Tenía por delante a veinte
personas y, mientras llegaba mi turno, decidí que, por lo menos un cuarto de
hora, podría dedicarlo a contemplar la Plaza del Polvorista. Las rutinas nos conducen
absortos, para resolver nuestras gestiones y, como dice Paulo Coello en su
Alquimista, llevamos en nuestras manos una cuchara con gotas de aceite que, en
nuestro deambular, para evitar que se
derrame, fijamos en ella nuestra vista, sin advertir apenas lo que nos
rodea.
Dejé mi simbólica cuchara en el
mostrador y salí a la calle. La luz cerúlea de este bellísimo cielo de mayo iluminaba
la plaza acariciándome los placenteros veinticinco
grados de temperatura, y se hizo el milagro. En cuarenta años nunca me había
detenido a contemplarla; solo la veía.
Es cierto que los vehículos
aparcados en los sesenta metros de lado de esta plaza cuadrangular la
convierten, en apariencia, simplemente en un aparcadero, y es poca la belleza
que aportan al paisaje, tanto los cincuenta automóviles, como los malolientes
contenedores de basura que obstaculizan
su costado este; pero haciendo abstracción de estas servidumbres, y levantando
un poco la vista, los ojos se me llenaron de la belleza que, en estos días, nos
ofrecen las jacarandas en plena flor adornando el este y el oeste de la plaza;
ya empiezan a alfombrar el albero petrificado de la solería; se complementan
con palmeras que resistieron al voraz picudo y que hoy siguen orgullosas
flanqueando el norte y el sur alternándose con naranjos.

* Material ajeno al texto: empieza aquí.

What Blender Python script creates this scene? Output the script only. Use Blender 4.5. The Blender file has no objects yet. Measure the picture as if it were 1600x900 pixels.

Me sentí atraído por su interior;
pude contemplar unas adelfas floridas, una gigantesca tuya con ínfulas de
ciprés y unos setos con un verde provocativo esculpidos por la poda de manos con
arte. Una fuente que semeja una maceta plana de la que brotan veinte chorros de
su perímetro y describen una parábola que va a encontrarse con el central,
enhiesto como lanza que desafía la gravedad, al que acompañan otros cinco
satélites como hijuelos.
Unos minutos estuve contemplando
el rumoroso borboteo de las aguas cristalinas, que amortiguaron el cotorrear de
algunas familias de periquitos aclimatados en las palmeras.
He contemplado con sorpresa el
busto de Alberti que preside esta plaza; parece que el escultor ha suavizado el
habitual gesto adusto del universal poeta, con el que el tiempo castiga la senectud,
pero es que, con todo lo que le rodea, casi debería estar sonriente.
Un césped cuidado complementa
este oasis que, rodeado de vehículos, hace que muchos portuenses pasen por aquí,
sin advertirlo, pendientes de su cucharita y las gotas de aceite.